Saturday

March 7th, 2026

Espionage

Senate panel says U.S. telecoms failed for decades to prevent Chinese spying

Joseph Marks

By Joseph Marks The Washington Post

Published June 10, 2020

Senate panel says U.S. telecoms failed for decades to prevent Chinese spying
WASHINGTON - The federal government failed for nearly two decades to properly guard against the cybersecurity risks posed by Chinese government-owned telecoms operating in the United States, a Senate report released Tuesday morning finds.

That resulted in four of China's largest such telecom companies being able to operate subsidiaries here with almost no oversight, according to the report from the Senate Homeland Security Committee's investigations panel.

It might also have allowed them to help the Chinese government spy on reams of data from U.S. companies by routing their phone and Internet traffic through China, the report finds.

The report is the latest in a series of reviews by Congress and elsewhere pointing out shoddy and haphazard U.S., preparation for the cybersecurity threats posed by China's rise to global power. In a 2019 report, the subcommittee, led by Sens. Rob Portman, R-Ohio, and Tom Carper, D-Del., slammed U.S. companies including Equifax and Marriott for not protecting themselves against a barrage of Chinese data theft.

In telecommunications, in particular, U.S. companies largely abandoned building the hardware that will run the next generation of super-fast telecom networks known as 5G. As a result, American officials have been fighting a rear-guard action for the past two years trying to stop China's Huawei from dominating the global market.

The failure to adequately review Chinese telecoms' national security risk was mainly due to an "informal" and "ad hoc" process.

That process was run by just a handful of people at the departments of Justice, Defense and Homeland Security that advised the Federal Communications Commission. The informal panel dubbed "Team Telecom" typically conducted years-long security reviews that FCC commissioners described as an "inextricable black hole."

Sign up for the daily JWR update. It's free. Just click here.

The panel also rarely followed up once those reviews were complete. For example, the group created security agreements to limit the risk of two Chinese government-owned telecoms' U.S. operations - China Telecom Americas in 2007 and ComNet in 2009 - but did little to ensure the companies were abiding by them.
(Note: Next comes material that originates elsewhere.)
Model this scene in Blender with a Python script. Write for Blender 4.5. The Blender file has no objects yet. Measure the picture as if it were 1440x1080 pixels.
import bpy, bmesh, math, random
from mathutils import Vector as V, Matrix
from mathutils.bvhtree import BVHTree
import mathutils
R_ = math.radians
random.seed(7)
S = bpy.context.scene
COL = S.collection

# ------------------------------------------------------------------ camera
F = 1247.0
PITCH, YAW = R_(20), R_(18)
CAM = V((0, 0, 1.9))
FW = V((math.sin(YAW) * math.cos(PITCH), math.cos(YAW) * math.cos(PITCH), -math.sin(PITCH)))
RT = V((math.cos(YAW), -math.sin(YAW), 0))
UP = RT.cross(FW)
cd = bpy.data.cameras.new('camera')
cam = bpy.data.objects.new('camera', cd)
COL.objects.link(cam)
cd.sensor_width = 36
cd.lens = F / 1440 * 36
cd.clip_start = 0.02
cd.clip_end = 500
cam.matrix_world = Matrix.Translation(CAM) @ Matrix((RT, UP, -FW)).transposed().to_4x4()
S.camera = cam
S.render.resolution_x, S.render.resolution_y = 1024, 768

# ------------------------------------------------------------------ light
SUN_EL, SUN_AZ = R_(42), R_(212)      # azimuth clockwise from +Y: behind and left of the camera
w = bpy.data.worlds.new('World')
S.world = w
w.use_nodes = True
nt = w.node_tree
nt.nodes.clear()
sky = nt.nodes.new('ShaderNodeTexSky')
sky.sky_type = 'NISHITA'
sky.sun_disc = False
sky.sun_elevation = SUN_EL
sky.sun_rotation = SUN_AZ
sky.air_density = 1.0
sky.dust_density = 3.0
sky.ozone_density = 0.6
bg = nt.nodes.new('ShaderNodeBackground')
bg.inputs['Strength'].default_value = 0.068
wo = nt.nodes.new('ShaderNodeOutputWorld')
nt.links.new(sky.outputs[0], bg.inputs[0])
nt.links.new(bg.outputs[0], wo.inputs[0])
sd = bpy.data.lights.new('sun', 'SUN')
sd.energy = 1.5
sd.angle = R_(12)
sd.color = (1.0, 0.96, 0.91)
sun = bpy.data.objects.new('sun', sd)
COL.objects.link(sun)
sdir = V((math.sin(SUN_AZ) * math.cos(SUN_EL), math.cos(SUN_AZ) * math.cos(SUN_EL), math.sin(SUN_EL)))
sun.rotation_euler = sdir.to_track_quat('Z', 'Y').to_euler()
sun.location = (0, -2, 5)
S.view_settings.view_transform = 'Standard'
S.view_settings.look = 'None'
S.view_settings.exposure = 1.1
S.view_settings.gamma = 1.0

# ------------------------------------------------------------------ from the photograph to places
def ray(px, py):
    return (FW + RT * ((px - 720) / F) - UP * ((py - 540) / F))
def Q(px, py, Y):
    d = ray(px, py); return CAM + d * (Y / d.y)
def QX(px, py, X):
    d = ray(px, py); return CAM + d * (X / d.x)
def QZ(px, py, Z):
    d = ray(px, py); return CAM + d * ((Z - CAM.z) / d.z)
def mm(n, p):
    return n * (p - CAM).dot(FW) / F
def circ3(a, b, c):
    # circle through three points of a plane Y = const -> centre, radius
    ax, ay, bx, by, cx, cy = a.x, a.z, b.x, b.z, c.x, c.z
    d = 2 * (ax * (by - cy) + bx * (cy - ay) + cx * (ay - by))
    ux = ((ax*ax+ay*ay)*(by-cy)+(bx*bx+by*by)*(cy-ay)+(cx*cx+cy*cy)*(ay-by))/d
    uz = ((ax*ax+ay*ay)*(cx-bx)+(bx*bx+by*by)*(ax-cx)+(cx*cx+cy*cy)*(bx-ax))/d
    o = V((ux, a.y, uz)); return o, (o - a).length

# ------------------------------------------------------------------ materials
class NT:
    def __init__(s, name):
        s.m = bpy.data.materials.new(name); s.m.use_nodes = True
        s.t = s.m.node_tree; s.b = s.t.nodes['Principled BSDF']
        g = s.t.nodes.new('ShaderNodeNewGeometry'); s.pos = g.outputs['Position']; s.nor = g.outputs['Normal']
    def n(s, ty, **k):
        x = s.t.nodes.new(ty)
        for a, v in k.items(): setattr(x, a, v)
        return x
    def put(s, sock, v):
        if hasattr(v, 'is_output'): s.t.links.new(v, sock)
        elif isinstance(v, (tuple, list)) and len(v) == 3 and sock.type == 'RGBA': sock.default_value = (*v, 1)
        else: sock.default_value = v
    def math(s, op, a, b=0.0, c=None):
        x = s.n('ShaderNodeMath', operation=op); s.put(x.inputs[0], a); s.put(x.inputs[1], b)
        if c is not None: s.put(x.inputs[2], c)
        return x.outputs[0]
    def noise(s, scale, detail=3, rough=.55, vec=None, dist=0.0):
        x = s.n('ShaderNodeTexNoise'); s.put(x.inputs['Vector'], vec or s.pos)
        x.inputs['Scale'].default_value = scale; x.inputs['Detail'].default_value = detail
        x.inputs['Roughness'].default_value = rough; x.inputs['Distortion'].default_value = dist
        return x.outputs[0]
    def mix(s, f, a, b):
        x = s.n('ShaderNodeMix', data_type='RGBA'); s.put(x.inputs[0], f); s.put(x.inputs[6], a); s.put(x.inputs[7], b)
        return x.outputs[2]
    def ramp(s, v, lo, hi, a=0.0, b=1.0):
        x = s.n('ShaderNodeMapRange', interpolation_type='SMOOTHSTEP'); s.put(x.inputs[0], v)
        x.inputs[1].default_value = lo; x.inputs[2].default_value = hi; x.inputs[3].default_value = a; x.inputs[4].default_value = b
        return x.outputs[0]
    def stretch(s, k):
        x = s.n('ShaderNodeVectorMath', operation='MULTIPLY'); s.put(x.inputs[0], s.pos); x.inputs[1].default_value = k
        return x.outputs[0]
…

The agreements authorized Team Telecom to conduct inspections of the companies' U.S. operations, but the group only conducted two such inspections for each company over more than a decade. And none of those inspections occurred before 2017.

Team Telecom never entered into a security agreement with another Chinese firm, China Unicom Americas, and so "ha[d] no oversight authority to assess the company's operations in the United States," the report notes.

The group finally did recommend in 2019 that the FCC block another major Chinese telecom, China Mobile, from operating in the United States. But it was only after a seven-year investigation, and it was the first time Team Telecom had made such a recommendation.

The panel similarly recommended banning China Telecom Americas last month, citing concerns that its state-owned parent company poses unacceptable risks of Chinese spying.

The Senate report comes after the federal government has already started to clean up its act. President Donald Trump issued an executive order in April that replaced the informal Team Telecom system with a far more stringent review process led by the attorney general. The new group is tasked with reviewing any foreign telecom requests to operate in the United States and reviewing any existing licenses that pose cybersecurity or national security risks.

The FCC also wrote to China Telecom Americas, China Unicom Americas, ComNet and another Chinese firm, Pacific Networks, in April demanding they explain why they shouldn't be banned over the same Chinese spying concerns as China Mobile.

FCC Chairman Ajit Pai said the letter reflects the commission's "deep concern . . . about these companies' vulnerability to the exploitation, influence, and control" of the Chinese government.

"We simply cannot take a risk and hope for the best when it comes to the security of our networks," he said.

The report's recommendations focus mainly on putting muscle behind the new review process and ensuring reviews move quickly.

The panel wants Congress to mandate the government review all foreign telecom licenses periodically. It also wants the licenses to automatically expire if they don't pass muster on national security grounds. Now, the licenses effectively exist forever unless the FCC revokes them.

Lawmakers also want Congress to set firm deadlines for how long reviews can last, though the report doesn't offer a specific time frame.